En 2021, l'équivalent de 4,3 TWh de biométhane ont été injectés dans le réseau et 2,7 TWh d'électricité ont été produite à partir de biogaz. En comparaison, en 2021, la consommation finale à usage énergétique en France s'élève à 1618 TWh. Autant vous dire que la méthanisation reste un verre d'eau dans le lac !
Et les projections pour le futur ? L'ADEME a imaginé deux scénarii : tendanciel ou volontariste avec pour des estimations entre 12 et 30 TWh/an à l'horizon 2030.
Pour moi, ces ordres de grandeur indiquent bien que même si la méthanisation est une voie à ne pas négliger pour ne pas "gaspiller" nos déchets, elle ne nous épargnera de réduire notre consommation énergétique drastiquement.
Le challenge est d'avoir en tête que :
- c'est un bouquet de solutions bas-carbone pour produire notre énergie qu'il faut mettre en place et pas une seule technologie
- certaines solutions sont plus ou moins compatibles avec certains usages (ex : le bioGNV comme carburant des flottes captives de bus plutôt que les batteries électriques mais pour l'eau chaude sanitaire c'est peut-être mieux un chauffe-eau solaire). Il va donc falloir faire des choix d'usage et encore plus, faire des choix d'usage au niveau collectif (du biocarburant pour les avions ou pour les bus ?)

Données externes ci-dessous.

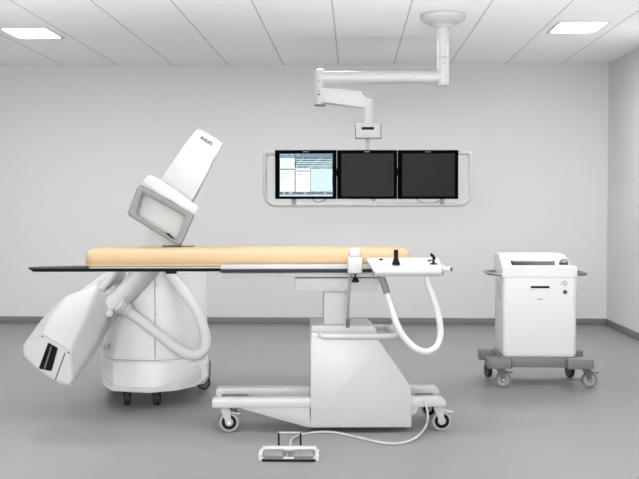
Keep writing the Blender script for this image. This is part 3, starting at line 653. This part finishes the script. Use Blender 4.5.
def monitor(px0, px1, label, lit):
    py0, py1 = 150, 199
    dy = -.05
    p0, p1 = P(px0, py1, BY+dy), P(px1, py0, BY+dy); cx = (p0.x+p1.x)/2; cz = (p0.z+p1.z)/2
    t = thing('monitor', label, 'monitor', (cx, BY+dy, p0.z), 0, 'monitors on the ceiling rail')
    hw, hh = (p1.x-p0.x)/2-.001, (p1.z-p0.z); L = Vector((cx, BY+dy, p0.z))
    def lp(px, py, d=0): return P(px, py, BY+dy+d)-L
    s0, s1 = (lp(px0+4.6, 196.4), lp(px1-3.6, 153.4))
    b = B(); box(b, -hw, hw, 0, .05, 0, hh, .004); box(b, -hw*.5, hw*.5, .045, .072, hh*.2, hh*.75, .006)
    obj('casing', b, M_bezel, t)
    b = B(); 
    for x_0, x_1, z_0, z_1 in ((-hw, s0.x, 0, hh), (s1.x, hw, 0, hh), (s0.x, s1.x, 0, s0.z), (s0.x, s1.x, s1.z, hh)): box(b, x_0, x_1, -.006, .002, z_0, z_1, .0015)
    obj('bezel', b, M_bezel, t)
    if not lit:
        b = B(); box(b, s0.x, s1.x, -.0005, .002, s0.z, s1.z); obj('screen', b, M_screen, t)
    else:
        cols = [(.72, .93, .97), (.015, .12, .25), (.85, .97, 1), (.95, 1, 1), (.58, .82, .93), (.01, .03, .04), (.5, .75, .83), (.10, .32, .42), (.35, .6, .68)]
        mats = [mat('screen_tone', (0, 0, 0), .3, emit=c, es=.48) for c in cols]
        b = bmesh.new()
        def cell(x0, y0, x1, y1, mi, d):       # in eighths of pixels of the lit picture
            A_, B_ = lp(270+x0/8, 145+y1/8), lp(270+x1/8, 145+y0/8)
            vs = [b.verts.new((x, d, z)) for x, z in ((A_.x, A_.z), (B_.x, A_.z), (B_.x, B_.z), (A_.x, B_.z))]; f = b.faces.new(vs); f.material_index = mi
        cell(76, 68, 502, 412, 0, 0)
        cell(78, 70, 500, 101, 1, -.0006)
        for x0, x1 in ((84, 112), (120, 150), (160, 190), (212, 236)): cell(x0, 75, x1, 81, 8, -.0009)
        cell(78, 88, 190, 99, 7, -.0009)
        cell(205, 110, 498, 120, 8, -.0006)
        for y in (128, 142, 158, 172): cell(210, y, 497, y+8, 4, -.0006)
        cell(80, 104, 198, 190, 2, -.0006); cell(80, 198, 198, 374, 2, -.0006)
        for y in (116, 132, 148, 164, 210, 226, 246, 264): cell(90, y, 150, y+3, 8, -.0009)
        cell(205, 186, 322, 374, 3, -.0006); cell(326, 188, 497, 372, 4, -.0006)
        cell(212, 203, 320, 213, 7, -.0009); cell(228, 232, 256, 238, 7, -.0009)
        for y in (140, 158, 176): cell(225, y, 290, y+3, 7, -.0009)
        cell(78, 376, 500, 396, 5, -.0006)
        for x0, x1 in ((100, 120), (150, 180), (270, 292), (430, 452)): cell(x0, 381, x1, 388, 6, -.0009)
        cell(78, 397, 500, 410, 6, -.0006)
        obj('screen', b, mats, t)
    text('lettering', 'PHILIPS', .012, Matrix.Translation(lp((px0+px1)/2, 151.8, -.0065)) @ Matrix.Rotation(PI/2, 4, 'X'), M_lgrey, t, 1.15)
monitor(275, 336.6, 'left monitor of the three, showing a lit pale blue software page', True)
monitor(336.8, 397.4, 'middle monitor of the three, its screen switched off and dark', False)
monitor(397.6, 458.5, 'right monitor of the three, dark screen, nearest the ceiling pole', False)
def cablet(pl, label):
    b = B(); tube(b, smooth([P(x, y, BY+.012+.0*i) for i, (x, y) in enumerate(pl)], 5), .005, 8); tag(obj('monitor_cable', b, M_mgrey), label, 'cable')
cablet([(312, 196), (314, 200.5), (319, 202.5), (325, 200), (328, 196)], 'short grey cable looping below the lit left monitor')
cablet([(371, 196), (372.5, 200), (375.5, 199.5), (377, 196)], 'tiny grey cable loop below the middle monitor')
cablet([(414, 196), (420, 201.5), (430, 203), (440, 200.5), (446, 196)], 'longer grey cable drooping below the right monitor')
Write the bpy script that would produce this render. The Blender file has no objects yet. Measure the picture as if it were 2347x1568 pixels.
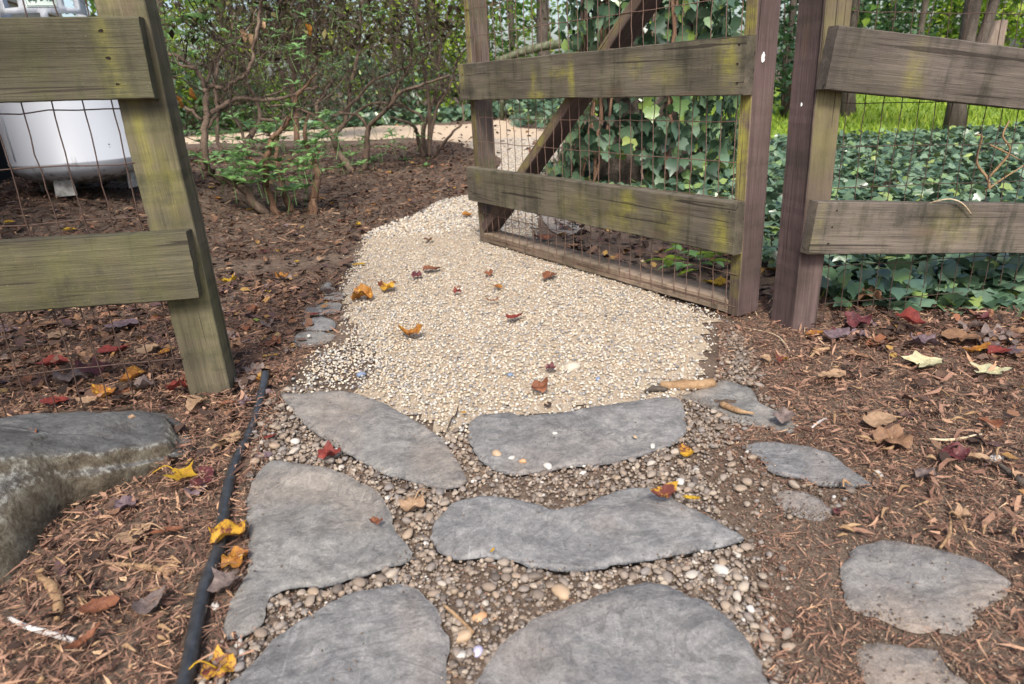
import bpy, math, random
import numpy as np
from mathutils import Vector, Matrix, noise as mn
from mathutils.geometry import delaunay_2d_cdt
R_ = math.radians
C = bpy.context.scene
COL = C.collection
rng = np.random.default_rng(11)
random.seed(11)

# ------------------------------------------------------------------ camera
H = 0.68
FPX, CX, CY = 1578.0, 1173.2, 784.0
_d = np.array([1415 - CX, 4930 - CY, FPX]); _d /= np.linalg.norm(_d)
UP = -_d
FW = np.array([0, 0, 1.0]); FW = FW - UP * (FW @ UP); FW /= np.linalg.norm(FW)
RT = np.cross(FW, UP)
if RT[0] < 0: RT = -RT
def c2w(v): v = np.asarray(v, float); return np.array([v @ RT, v @ FW, v @ UP])
cam_d = bpy.data.cameras.new('camera'); cam = bpy.data.objects.new('camera', cam_d); COL.objects.link(cam)
_x, _y, _z = c2w([1, 0, 0]), c2w([0, -1, 0]), c2w([0, 0, -1])
cam.matrix_world = Matrix(((_x[0], _y[0], _z[0], 0), (_x[1], _y[1], _z[1], 0), (_x[2], _y[2], _z[2], H), (0, 0, 0, 1)))
cam_d.sensor_width = 36; cam_d.lens = 36 * FPX / 2346.4
cam_d.clip_start = 0.02; cam_d.clip_end = 400
cam_d.dof.use_dof = True; cam_d.dof.focus_distance = 1.75; cam_d.dof.aperture_fstop = 6.5
C.camera = cam
# ------------------------------------------------------------------ light
SUN_EL, SUN_AZ = 48, 184
w = bpy.data.worlds.new('World'); C.world = w; w.use_nodes = True
wn = w.node_tree; bg = wn.nodes['Background']
sky = wn.nodes.new('ShaderNodeTexSky'); sky.sky_type = 'NISHITA'; sky.sun_disc = False
sky.sun_elevation = R_(SUN_EL); sky.sun_rotation = R_(SUN_AZ); sky.air_density = 1.0; sky.dust_density = 4.0; sky.ozone_density = 1.0
wn.links.new(sky.outputs[0], bg.inputs[0]); bg.inputs[1].default_value = 0.13
sun_d = bpy.data.lights.new('sun', 'SUN'); sun_d.energy = 2.1; sun_d.angle = R_(12); sun_d.color = (1, .95, .86)
sun = bpy.data.objects.new('sun', sun_d); COL.objects.link(sun)
_az, _el = R_(SUN_AZ), R_(SUN_EL)
_dir = Vector((math.sin(_az) * math.cos(_el), math.cos(_az) * math.cos(_el), math.sin(_el)))
sun.rotation_euler = _dir.to_track_quat('Z', 'Y').to_euler()
C.view_settings.view_transform = 'Standard'; C.view_settings.look = 'None'
C.view_settings.gamma = 1; C.view_settings.use_curve_mapping = False
C.view_settings.exposure = 1.12
try:
    C.cycles.max_bounces = 6; C.cycles.diffuse_bounces = 3; C.cycles.glossy_bounces = 2; C.cycles.transmission_bounces = 3
    C.cycles.transparent_max_bounces = 4; C.cycles.use_denoising = True
except Exception: pass

# ------------------------------------------------------------------ terrain and pixel -> place
def sstep(t):
    t = np.clip(t, 0, 1); return t * t * (3 - 2 * t)
def hgt(x, y):
    x = np.asarray(x, float); y = np.asarray(y, float)
    h = .23 * sstep((-x - 1.3) / 1.3) * sstep((y - 1.7) / 1.8) * (1 - sstep((y - 5.2) / 2.6))
    h = h + .03 * np.exp(-(((x + .85) ** 2 + (y - 1.5) ** 2) / .35 ** 2))
    return h
def ray(px, py): return c2w([(px - CX) / FPX, (py - CY) / FPX, 1.0])
def G(px, py, z=0.0):
    r = ray(px, py); t = (z - H) / r[2]; return np.array([0, 0, H]) + r * t
def GT(px, py, dz=0.0):
    r = ray(px, py); z = 0.0
    for _ in range(12):
        t = (z + dz - H) / r[2]; p = np.array([0, 0, H]) + r * t; z = .5 * z + .5 * float(hgt(p[0], p[1]))
    return p
def WP(px, py, y0):
    r = ray(px, py); return np.array([0, 0, H]) + r * (y0 / r[1])
def axial(p):
    q = np.array([p[0], p[1], p[2] - H]); return q @ c2w([0, 0, 1.0])
def poly_w(pts, z=0.0): return np.array([G(x, y, z)[:2] for x, y in pts])
def inside(P, poly):
    x, y = P[:, 0], P[:, 1]; r = np.zeros(len(P), bool); n = len(poly); j = n - 1
    for i in range(n):
        xi, yi = poly[i]; xj, yj = poly[j]
        if yi != yj:
            c = ((yi > y) != (yj > y)) & (x < (xj - xi) * (y - yi) / (yj - yi) + xi); r ^= c
        j = i
    return r
def dist_poly(P, poly):
    d = np.full(len(P), 1e9); n = len(poly)
    for i in range(n):
        a = poly[i]; b = poly[(i + 1) % n]; ab = b - a; L = ab @ ab + 1e-12
        t = np.clip(((P - a) @ ab) / L, 0, 1); d = np.minimum(d, np.linalg.norm(P - (a + t[:, None] * ab), axis=1))
    return d

# ------------------------------------------------------------------ material helper
class NB:
    def __init__(s, name, rough=.8, spec=.3):
        s.m = bpy.data.materials.new(name); s.m.use_nodes = True; s.t = s.m.node_tree
        s.b = s.t.nodes['Principled BSDF']; s.out = s.t.nodes['Material Output']
        s.b.inputs['Roughness'].default_value = rough; s.b.inputs['Specular IOR Level'].default_value = spec
    def n(s, typ, ins=None, **kw):
        nd = s.t.nodes.new('ShaderNode' + typ)
        for k, v in kw.items(): setattr(nd, k, v)
        for k, v in (ins or {}).items(): s.put(nd.inputs[k], v)
        return nd
    def put(s, sock, v):
        if hasattr(v, 'is_output') or isinstance(v, bpy.types.NodeSocket): s.t.links.new(v, sock)
        elif isinstance(v, (tuple, list)) and sock.type == 'RGBA' and len(v) == 3: sock.default_value = (*v, 1)
        else: sock.default_value = v
    def coord(s, scale=(1, 1, 1), kind='Object', rnd=True):
        tc = s.n('TexCoord').outputs[kind]
        if rnd:
            oi = s.n('ObjectInfo').outputs['Random']
            mul = s.n('Math', {0: oi, 1: 37.0}, operation='MULTIPLY').outputs[0]
            tc = s.n('VectorMath', {0: tc, 1: mul}, operation='ADD').outputs[0]
        mp = s.n('Mapping', {'Vector': tc, 'Scale': scale}); return mp.outputs[0]
    def noise(s, vec, scale, detail=4, rough=.55, dist=0.0):
        return s.n('TexNoise', {'Vector': vec, 'Scale': scale, 'Detail': detail, 'Roughness': rough, 'Distortion': dist}).outputs['Fac']
    def ramp(s, fac, stops, interp='LINEAR'):
        nd = s.n('ValToRGB', {'Fac': fac}); cr = nd.color_ramp; cr.interpolation = interp
        while len(cr.elements) < len(stops): cr.elements.new(.5)
        for e, (p, c) in zip(cr.elements, stops):
            e.position = p; e.color = (c, c, c, 1) if isinstance(c, (int, float)) else (*c, 1)
        return nd.outputs['Color']
    def mix(s, fac, a, b, blend='MIX'):
        nd = s.n('Mix', data_type='RGBA', blend_type=blend); s.put(nd.inputs[0], fac); s.put(nd.inputs[6], a); s.put(nd.inputs[7], b)
        return nd.outputs[2]
    def mth(s, op, a, b=0.0): return s.n('Math', {0: a, 1: b}, operation=op).outputs[0]
    def bump(s, h, strength=.5, dist=.01):
        nd = s.n('Bump', {'Height': h, 'Strength': strength, 'Distance': dist}); s.t.links.new(nd.outputs[0], s.b.inputs['Normal'])
    def col(s, c): s.put(s.b.inputs['Base Color'], c); return s
    def translucent(s, c, fac=.3):
        tr = s.n('BsdfTranslucent', {'Color': c}); mx = s.n('MixShader', {0: fac, 1: s.b.outputs[0], 2: tr.outputs[0]})
        s.t.links.new(mx.outputs[0], s.out.inputs['Surface']); return s
    def island(s): return s.n('NewGeometry').outputs['Random Per Island']
    def orand(s): return s.n('ObjectInfo').outputs['Random']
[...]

- quelques soient le nombre de solutions mises en oeuvre pour décarboner notre production d'énergie, il FAUT absolument qu'on REDUISE notre consommation d'énergie.
Tout comme remettre la méthanisation dans la boucle de l'économie circulaire (la valorisation énergétique n'intervient qu'en dernier recours) est essentiel pour éviter tout effet rebond, comprendre que le biogaz et le biométhane ne nous éviteront pas de réduire notre consommation d'énergie est indispensable.
Et peut être même que si notre logiciel de pensée était celui de l'économie circulaire et de la réduction de la consommation d'énergie, on pourrait se passer de tous ces règlements, et des certifications de durabilité des unités de méthanisation. Désolée, je rêve tout haut... alors en attendant contrôlons, auditons, certifions ! "In God we trust, the rest we audit."